Die Gerüchte über eine Finanzierung der Bolschewiki durch die Deutschen wurden erstmals im Juli 1917 erhoben, als man nach dem gescheiterten Aufstand der Petrograder Garnison die Führung der Bolschewiki verhaftete. Irgendwelche Begründungen brauchte man halt...

OK, ich hätte das Abkommen in " " setzen müssen, denn natürlich war damit kein formales Abkommen von mir gemeint gewesen.
Alllerdings wurde Lenins Einreise nach Rußland sehr wohl von deutscher Seite organisiert und durchgeführt, und auch die finanzielle Unterstützung (unabhängig, ob es sich nun tatsächlich um 40 Mio Goldmark handelte oder weniger) ist wohl mehr als ein Gerücht - vgl. dazu auch http://www.dhm.de/lemo/html/biografien/LeninWladimir/index.html (Jahr 1917) sowie http://www.geschichtsforum.de/showpost.php?p=82489&postcount=50

Auch noch interessant zu diesem Kontext ist natürlich http://www.dhm.de/lemo/html/wk1/aussenpolitik/brest/index.html
 
Zuletzt bearbeitet:
Nur kannst Du in diesem Kontext das Innenpolitische nicht vom Außenpolitischen trennen, und das eine schließt das andere keineswegs aus.
Im Unterschied zu den restlichen Entente Mächten hatte Russland "die Revolution im Leib", wie schon 1904/05 war der Krieg hier "nur" der Schrittmacher. Eine Armee am Rande ihrer Kräfte gab es z.B. auch in Frankreich- nur wurde in Russland die Meuterei zur Revolution, während sie in Frankreich liquidiert wurde.
Alllerdings wurde Lenins Einreise nach Rußland sehr wohl von deutscher Seite organisiert und durchgeführt, und auch die finanzielle Unterstützung (unabhängig, ob es sich nun tatsächlich um 40 Mio Goldmark handelte oder weniger) ist wohl mehr als ein Gerücht
Aber nicht nur Lenins Einreise. Etwa einen Monat später nutzte eine weitere Gruppe russischer Emigranten aus der Schweiz (Martow u.a.) haargenau dieselbe Möglichkeit, nach Russland zu gelangen. (Gezögert hat Lenin schon, durch Deutschland zu reisen, schließlich waren die Vorwüfe vorhersehbar, die da kommen würden; daher auch die peinlich genauen Reisevereinbarungen mit den Deutschen).
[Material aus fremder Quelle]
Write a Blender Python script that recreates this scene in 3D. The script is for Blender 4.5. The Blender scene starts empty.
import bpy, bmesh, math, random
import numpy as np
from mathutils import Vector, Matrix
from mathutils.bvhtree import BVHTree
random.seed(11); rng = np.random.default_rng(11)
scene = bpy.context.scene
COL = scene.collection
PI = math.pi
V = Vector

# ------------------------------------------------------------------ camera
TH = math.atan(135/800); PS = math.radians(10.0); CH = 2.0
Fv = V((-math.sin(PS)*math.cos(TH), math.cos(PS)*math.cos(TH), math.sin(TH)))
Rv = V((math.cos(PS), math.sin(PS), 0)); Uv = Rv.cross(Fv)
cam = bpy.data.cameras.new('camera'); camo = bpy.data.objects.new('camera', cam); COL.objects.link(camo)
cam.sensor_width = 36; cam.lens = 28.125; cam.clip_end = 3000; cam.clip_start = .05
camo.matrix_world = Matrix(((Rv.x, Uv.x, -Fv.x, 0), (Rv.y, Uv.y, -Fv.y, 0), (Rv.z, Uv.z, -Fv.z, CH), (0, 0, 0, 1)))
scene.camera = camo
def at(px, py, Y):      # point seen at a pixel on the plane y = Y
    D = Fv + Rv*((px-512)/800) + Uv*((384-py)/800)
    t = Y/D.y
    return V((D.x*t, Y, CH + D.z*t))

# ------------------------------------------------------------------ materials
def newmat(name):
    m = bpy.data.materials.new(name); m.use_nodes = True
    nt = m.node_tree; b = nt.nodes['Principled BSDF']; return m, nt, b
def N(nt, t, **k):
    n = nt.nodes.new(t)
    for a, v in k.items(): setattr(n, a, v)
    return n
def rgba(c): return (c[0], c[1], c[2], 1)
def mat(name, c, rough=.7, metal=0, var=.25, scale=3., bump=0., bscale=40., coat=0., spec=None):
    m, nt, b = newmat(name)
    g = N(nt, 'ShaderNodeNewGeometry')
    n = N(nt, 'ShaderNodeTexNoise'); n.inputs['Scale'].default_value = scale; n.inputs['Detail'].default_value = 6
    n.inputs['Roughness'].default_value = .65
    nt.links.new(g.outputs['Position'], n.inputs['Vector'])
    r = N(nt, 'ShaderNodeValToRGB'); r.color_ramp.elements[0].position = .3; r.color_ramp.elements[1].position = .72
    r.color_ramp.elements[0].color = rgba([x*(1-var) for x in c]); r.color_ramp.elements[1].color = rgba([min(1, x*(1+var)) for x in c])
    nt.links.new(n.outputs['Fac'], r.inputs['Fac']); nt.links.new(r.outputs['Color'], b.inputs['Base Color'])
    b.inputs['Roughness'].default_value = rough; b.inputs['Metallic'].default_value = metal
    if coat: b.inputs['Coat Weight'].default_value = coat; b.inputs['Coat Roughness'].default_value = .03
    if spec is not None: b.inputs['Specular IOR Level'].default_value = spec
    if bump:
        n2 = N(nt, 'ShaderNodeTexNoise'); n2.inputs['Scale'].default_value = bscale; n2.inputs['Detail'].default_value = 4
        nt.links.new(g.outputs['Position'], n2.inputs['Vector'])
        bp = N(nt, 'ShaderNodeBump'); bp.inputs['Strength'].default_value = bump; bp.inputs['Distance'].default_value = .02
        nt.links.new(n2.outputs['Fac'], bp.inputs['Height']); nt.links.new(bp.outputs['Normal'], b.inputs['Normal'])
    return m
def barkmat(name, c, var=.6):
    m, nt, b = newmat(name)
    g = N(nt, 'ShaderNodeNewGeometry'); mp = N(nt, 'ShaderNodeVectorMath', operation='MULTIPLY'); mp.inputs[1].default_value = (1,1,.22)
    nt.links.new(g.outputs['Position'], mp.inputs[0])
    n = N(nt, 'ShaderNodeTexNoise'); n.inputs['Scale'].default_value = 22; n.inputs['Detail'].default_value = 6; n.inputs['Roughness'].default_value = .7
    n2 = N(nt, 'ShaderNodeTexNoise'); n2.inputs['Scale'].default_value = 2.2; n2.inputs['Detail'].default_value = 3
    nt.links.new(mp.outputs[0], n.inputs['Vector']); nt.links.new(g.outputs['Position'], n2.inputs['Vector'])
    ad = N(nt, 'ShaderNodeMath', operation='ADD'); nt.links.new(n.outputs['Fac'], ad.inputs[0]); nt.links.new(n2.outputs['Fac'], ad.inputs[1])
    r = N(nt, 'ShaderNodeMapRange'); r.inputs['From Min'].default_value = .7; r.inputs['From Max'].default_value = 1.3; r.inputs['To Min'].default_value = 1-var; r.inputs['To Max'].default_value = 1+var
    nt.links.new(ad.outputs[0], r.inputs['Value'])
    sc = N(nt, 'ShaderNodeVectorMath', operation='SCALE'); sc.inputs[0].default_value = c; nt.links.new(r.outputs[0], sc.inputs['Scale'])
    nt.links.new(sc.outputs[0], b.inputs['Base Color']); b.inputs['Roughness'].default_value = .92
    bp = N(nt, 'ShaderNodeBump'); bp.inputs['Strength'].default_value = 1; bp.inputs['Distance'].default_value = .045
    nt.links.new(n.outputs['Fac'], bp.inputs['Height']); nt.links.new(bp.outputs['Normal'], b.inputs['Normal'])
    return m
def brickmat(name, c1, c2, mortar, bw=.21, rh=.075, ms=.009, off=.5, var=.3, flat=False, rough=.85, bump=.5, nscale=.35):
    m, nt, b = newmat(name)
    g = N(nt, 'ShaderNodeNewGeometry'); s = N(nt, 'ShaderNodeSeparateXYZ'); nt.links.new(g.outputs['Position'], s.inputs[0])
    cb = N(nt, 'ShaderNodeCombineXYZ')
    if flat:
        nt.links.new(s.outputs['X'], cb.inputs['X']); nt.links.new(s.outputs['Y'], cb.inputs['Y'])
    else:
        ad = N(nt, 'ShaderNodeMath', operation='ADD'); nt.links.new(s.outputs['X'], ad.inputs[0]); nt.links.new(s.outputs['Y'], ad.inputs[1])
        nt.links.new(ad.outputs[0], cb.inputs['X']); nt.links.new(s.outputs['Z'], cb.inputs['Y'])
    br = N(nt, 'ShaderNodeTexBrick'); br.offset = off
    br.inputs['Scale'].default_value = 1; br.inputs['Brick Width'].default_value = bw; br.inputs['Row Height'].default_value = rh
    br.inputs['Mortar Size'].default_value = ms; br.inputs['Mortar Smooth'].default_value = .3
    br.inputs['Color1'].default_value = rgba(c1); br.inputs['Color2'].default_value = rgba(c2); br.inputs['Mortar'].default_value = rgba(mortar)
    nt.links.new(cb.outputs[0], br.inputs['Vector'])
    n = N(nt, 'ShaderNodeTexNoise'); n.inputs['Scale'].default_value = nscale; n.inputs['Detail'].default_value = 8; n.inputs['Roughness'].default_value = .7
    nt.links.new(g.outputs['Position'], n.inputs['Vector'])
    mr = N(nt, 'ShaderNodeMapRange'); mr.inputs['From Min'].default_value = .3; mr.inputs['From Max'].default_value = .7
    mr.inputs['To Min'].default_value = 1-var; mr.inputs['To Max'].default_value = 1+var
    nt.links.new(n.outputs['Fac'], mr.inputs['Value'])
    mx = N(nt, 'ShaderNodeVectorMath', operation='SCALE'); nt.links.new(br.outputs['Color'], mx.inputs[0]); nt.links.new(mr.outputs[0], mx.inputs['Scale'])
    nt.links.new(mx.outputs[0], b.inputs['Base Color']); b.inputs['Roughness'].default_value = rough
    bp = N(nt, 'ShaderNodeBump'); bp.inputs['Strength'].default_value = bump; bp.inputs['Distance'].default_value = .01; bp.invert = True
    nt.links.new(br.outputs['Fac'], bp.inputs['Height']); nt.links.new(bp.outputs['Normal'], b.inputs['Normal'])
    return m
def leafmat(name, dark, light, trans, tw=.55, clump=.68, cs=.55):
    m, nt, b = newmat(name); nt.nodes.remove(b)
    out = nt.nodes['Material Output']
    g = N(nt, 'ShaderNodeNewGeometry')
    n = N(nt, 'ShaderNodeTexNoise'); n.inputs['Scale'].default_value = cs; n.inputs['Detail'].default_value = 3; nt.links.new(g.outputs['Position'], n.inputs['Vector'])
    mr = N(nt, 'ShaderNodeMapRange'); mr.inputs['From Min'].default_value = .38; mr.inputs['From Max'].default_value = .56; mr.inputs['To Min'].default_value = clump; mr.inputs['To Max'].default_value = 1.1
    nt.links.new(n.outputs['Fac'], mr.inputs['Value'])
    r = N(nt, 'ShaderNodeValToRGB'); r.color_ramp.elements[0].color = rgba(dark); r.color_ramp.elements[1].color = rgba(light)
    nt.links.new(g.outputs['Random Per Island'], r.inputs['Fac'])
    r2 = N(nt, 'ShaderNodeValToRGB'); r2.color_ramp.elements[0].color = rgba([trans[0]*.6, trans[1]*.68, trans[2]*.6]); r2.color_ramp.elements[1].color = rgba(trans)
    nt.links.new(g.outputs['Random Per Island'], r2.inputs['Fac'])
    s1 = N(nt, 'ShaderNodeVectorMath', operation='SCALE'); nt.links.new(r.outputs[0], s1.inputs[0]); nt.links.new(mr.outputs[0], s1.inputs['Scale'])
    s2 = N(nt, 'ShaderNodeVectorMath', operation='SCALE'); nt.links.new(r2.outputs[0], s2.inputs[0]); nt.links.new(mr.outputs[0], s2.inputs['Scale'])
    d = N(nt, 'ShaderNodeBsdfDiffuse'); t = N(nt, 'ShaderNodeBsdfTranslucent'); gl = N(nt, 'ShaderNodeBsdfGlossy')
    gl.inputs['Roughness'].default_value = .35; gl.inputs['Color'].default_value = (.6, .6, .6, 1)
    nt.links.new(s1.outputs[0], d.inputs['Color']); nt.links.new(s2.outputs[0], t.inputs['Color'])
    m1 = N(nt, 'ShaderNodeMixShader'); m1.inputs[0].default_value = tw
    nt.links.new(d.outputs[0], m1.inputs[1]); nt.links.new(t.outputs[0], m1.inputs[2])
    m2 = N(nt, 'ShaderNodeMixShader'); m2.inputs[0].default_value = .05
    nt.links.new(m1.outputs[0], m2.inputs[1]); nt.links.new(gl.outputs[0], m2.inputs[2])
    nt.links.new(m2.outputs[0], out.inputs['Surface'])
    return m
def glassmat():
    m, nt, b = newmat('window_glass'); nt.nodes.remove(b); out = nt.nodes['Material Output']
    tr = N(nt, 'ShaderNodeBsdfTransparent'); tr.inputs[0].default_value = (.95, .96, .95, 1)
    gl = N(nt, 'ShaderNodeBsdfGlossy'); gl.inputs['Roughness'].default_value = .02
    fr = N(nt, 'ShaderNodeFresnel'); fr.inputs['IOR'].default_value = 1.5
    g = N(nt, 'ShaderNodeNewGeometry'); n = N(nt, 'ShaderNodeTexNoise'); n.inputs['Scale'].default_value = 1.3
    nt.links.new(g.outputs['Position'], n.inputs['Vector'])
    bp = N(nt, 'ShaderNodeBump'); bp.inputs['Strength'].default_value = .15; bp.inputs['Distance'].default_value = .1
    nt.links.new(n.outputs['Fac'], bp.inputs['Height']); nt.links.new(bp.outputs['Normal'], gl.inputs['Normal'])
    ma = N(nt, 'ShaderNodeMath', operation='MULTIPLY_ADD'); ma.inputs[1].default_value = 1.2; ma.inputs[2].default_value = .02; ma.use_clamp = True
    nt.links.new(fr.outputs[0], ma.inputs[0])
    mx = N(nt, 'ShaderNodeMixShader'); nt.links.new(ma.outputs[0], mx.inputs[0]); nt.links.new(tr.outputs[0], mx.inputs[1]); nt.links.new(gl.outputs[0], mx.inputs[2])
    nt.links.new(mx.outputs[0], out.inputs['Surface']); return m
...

Dass Lenin nicht wählerisch war, woher er das Geld für die Bolschewiki bekam, ist schon richtig (auch ein Banküberfall kam vor). Aber es gibt nicht den geringsten Hinweis, dass er den Deutschen zuliebe auch nur ein Jota seiner Politik geändert hat. Insofern läuft der Vorwurf der "Spionage" (den die Provisorische Regierung seinerzeit erhoben hat) ins Leere, egal ob und wieviel Geld er bekommen haben sollte. Letztlich war Lenin geschickter darin, die OHL für seine Ziele zu benutzen als umgekehrt.